Herr Präsident, Sie haben es soeben deutlich gesagt: Wir sind verpflichtet, die Bund-Länder-Finanzbeziehungen zu ordnen. Das ist der Auftrag für die Föderalismusreform II. Die vier Arbeitsgruppen haben ihre Abschlussberichte vorgelegt, und wir wissen, dass die Zeit für eine politische Einigung drängt. Ich bin zuversichtlich, dass die Kommission zu den wichtigen Themen eine umsetzbare Einigung finden kann. Natürlich bin ich mir darüber im Klaren, dass manche die Einigungschancen insbesondere im Hinblick auf die Schuldenregel und das Haushaltsüberwachungsverfahren vor dem Hintergrund der aktuellen Lage kritischer als vorher beurteilen. Wir sollten aber die große Chance auf eine Einigung nicht leichtfertig verstreichen lassen.

Natürlich ist eine neue Schuldenregel nur dann akzeptabel, wenn ihre Wirkung auf Dauer deutlich strenger ist als die der geltenden Regel des Arti-kels115 Grundgesetz. Zu Recht gehört zu einem Einigungspaket auch eine Regelung über Konsolidierungshilfen. Diese haben aber nur dann Sinn, wenn sie ebenfalls mit strengen Schuldenregeln verknüpft werden.

Ob wir auch bei den Steuer- und Verwaltungsthemen zu einer Einigung kommen, wird man sehen. Mein Eindruck ist, dass die Verhandlungen zu verschiedenen dieser Themen schon sehr weit gediehen sind.
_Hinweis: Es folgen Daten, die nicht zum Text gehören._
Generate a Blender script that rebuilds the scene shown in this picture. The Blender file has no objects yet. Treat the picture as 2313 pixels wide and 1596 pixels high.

Ich darf daher an uns alle appellieren, jetzt konzentriert und konstruktiv an einer raschen Einigung mitzuwirken.

Herr Präsident, Sie haben es eingangs erwähnt: Ihr Amtsjahr fällt zusammen mit dem Jahrestag der Gründung der Bundesrepublik Deutschland und dem Jahrestag der friedlichen Revolution in Ostdeutschland auf dem Weg zur Vereinigung Deutschlands. Das sind zwei Meilensteine, die unser Selbstverständnis als freiheitlich-demokratischer Rechtsstaat und unser Zusammenleben in Freiheit und Einheit geprägt haben.

Freiheit und Einheit unter diesem Leitgedanken der Feierlichkeiten werden wir im kommenden Jahr die Gelegenheit haben, uns im Rückblick auf 60Jahre eines zunächst geteilten und seit nunmehr 20 Jahren wiedervereinten Deutschlands der Grundlagen unseres Zusammenlebens zu versichern.

Dazu gehört ein Stil des Umgangs miteinander zwischen den Verfassungsorganen genauso wie zwischen den Parteien, der respektvoll, sachorientiert und am Wohle des Ganzen orientiert ist. Streit und Konflikt sind Teil von Demokratie. Aber sie müssen stilvoll und ergebnisorientiert ausgetragen werden. Darum sollten wir alle uns bemühen, gerade im Vorfeld der im nächsten Jahr anstehenden Wahlen in den Ländern und im Bund.

Herr Präsident, in diesem Sinne wünsche ich Ihnen eine erfolgreiche Amtszeit und uns allen eine erfolgreiche Zusammenarbeit. Für die gesamte Bundesregierung sage ich Ihnen dies gerne zu.